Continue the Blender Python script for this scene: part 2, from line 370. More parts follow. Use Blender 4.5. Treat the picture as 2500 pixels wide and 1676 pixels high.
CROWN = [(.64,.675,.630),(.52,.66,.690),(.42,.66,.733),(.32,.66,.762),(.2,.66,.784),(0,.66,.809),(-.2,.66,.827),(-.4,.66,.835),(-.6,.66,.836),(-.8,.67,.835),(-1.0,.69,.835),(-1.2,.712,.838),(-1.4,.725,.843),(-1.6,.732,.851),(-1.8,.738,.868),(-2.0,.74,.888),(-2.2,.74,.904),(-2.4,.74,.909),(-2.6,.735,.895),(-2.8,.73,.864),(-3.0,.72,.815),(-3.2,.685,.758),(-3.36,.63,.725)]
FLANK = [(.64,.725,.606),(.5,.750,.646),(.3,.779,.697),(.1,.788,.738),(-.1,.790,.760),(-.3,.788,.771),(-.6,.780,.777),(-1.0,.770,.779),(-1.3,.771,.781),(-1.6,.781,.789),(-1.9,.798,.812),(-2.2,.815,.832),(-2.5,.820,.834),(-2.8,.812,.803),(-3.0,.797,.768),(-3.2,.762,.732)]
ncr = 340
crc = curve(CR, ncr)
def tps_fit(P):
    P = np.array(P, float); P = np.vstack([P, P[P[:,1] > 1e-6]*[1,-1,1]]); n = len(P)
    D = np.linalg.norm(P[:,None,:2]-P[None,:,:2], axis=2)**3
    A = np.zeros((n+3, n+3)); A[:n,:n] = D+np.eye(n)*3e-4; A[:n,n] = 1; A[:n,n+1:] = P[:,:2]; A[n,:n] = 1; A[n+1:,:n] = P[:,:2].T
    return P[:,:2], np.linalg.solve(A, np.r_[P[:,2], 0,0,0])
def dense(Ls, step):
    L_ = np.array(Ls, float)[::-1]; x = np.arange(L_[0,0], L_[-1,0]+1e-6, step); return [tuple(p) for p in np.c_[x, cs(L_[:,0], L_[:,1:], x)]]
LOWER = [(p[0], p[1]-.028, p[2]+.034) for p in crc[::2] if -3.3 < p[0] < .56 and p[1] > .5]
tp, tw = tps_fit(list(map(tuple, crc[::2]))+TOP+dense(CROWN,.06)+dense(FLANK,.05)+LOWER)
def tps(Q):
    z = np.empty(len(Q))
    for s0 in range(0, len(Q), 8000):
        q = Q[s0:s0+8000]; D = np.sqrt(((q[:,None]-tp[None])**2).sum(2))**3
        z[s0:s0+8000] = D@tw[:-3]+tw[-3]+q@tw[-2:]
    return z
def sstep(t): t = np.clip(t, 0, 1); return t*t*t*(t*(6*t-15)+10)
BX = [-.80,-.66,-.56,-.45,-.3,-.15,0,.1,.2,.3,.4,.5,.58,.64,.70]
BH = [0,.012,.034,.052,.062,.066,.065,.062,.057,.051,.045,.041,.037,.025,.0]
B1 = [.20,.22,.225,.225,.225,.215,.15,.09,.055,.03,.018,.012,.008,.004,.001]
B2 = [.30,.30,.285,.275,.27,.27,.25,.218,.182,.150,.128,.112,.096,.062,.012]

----

Stated goal: Using the listing above, reproduce each line without omission.

Output of the task:
Continue the Blender Python script for this scene: part 2, from line 370. More parts follow. Use Blender 4.5. Treat the picture as 2500 pixels wide and 1676 pixels high.
CROWN = [(.64,.675,.630),(.52,.66,.690),(.42,.66,.733),(.32,.66,.762),(.2,.66,.784),(0,.66,.809),(-.2,.66,.827),(-.4,.66,.835),(-.6,.66,.836),(-.8,.67,.835),(-1.0,.69,.835),(-1.2,.712,.838),(-1.4,.725,.843),(-1.6,.732,.851),(-1.8,.738,.868),(-2.0,.74,.888),(-2.2,.74,.904),(-2.4,.74,.909),(-2.6,.735,.895),(-2.8,.73,.864),(-3.0,.72,.815),(-3.2,.685,.758),(-3.36,.63,.725)]
FLANK = [(.64,.725,.606),(.5,.750,.646),(.3,.779,.697),(.1,.788,.738),(-.1,.790,.760),(-.3,.788,.771),(-.6,.780,.777),(-1.0,.770,.779),(-1.3,.771,.781),(-1.6,.781,.789),(-1.9,.798,.812),(-2.2,.815,.832),(-2.5,.820,.834),(-2.8,.812,.803),(-3.0,.797,.768),(-3.2,.762,.732)]
ncr = 340
crc = curve(CR, ncr)
def tps_fit(P):
    P = np.array(P, float); P = np.vstack([P, P[P[:,1] > 1e-6]*[1,-1,1]]); n = len(P)
    D = np.linalg.norm(P[:,None,:2]-P[None,:,:2], axis=2)**3
    A = np.zeros((n+3, n+3)); A[:n,:n] = D+np.eye(n)*3e-4; A[:n,n] = 1; A[:n,n+1:] = P[:,:2]; A[n,:n] = 1; A[n+1:,:n] = P[:,:2].T
    return P[:,:2], np.linalg.solve(A, np.r_[P[:,2], 0,0,0])
def dense(Ls, step):
    L_ = np.array(Ls, float)[::-1]; x = np.arange(L_[0,0], L_[-1,0]+1e-6, step); return [tuple(p) for p in np.c_[x, cs(L_[:,0], L_[:,1:], x)]]
LOWER = [(p[0], p[1]-.028, p[2]+.034) for p in crc[::2] if -3.3 < p[0] < .56 and p[1] > .5]
tp, tw = tps_fit(list(map(tuple, crc[::2]))+TOP+dense(CROWN,.06)+dense(FLANK,.05)+LOWER)
def tps(Q):
    z = np.empty(len(Q))
    for s0 in range(0, len(Q), 8000):
        q = Q[s0:s0+8000]; D = np.sqrt(((q[:,None]-tp[None])**2).sum(2))**3
        z[s0:s0+8000] = D@tw[:-3]+tw[-3]+q@tw[-2:]
    return z
def sstep(t): t = np.clip(t, 0, 1); return t*t*t*(t*(6*t-15)+10)
BX = [-.80,-.66,-.56,-.45,-.3,-.15,0,.1,.2,.3,.4,.5,.58,.64,.70]
BH = [0,.012,.034,.052,.062,.066,.065,.062,.057,.051,.045,.041,.037,.025,.0]
B1 = [.20,.22,.225,.225,.225,.215,.15,.09,.055,.03,.018,.012,.008,.004,.001]
B2 = [.30,.30,.285,.275,.27,.27,.25,.218,.182,.150,.128,.112,.096,.062,.012]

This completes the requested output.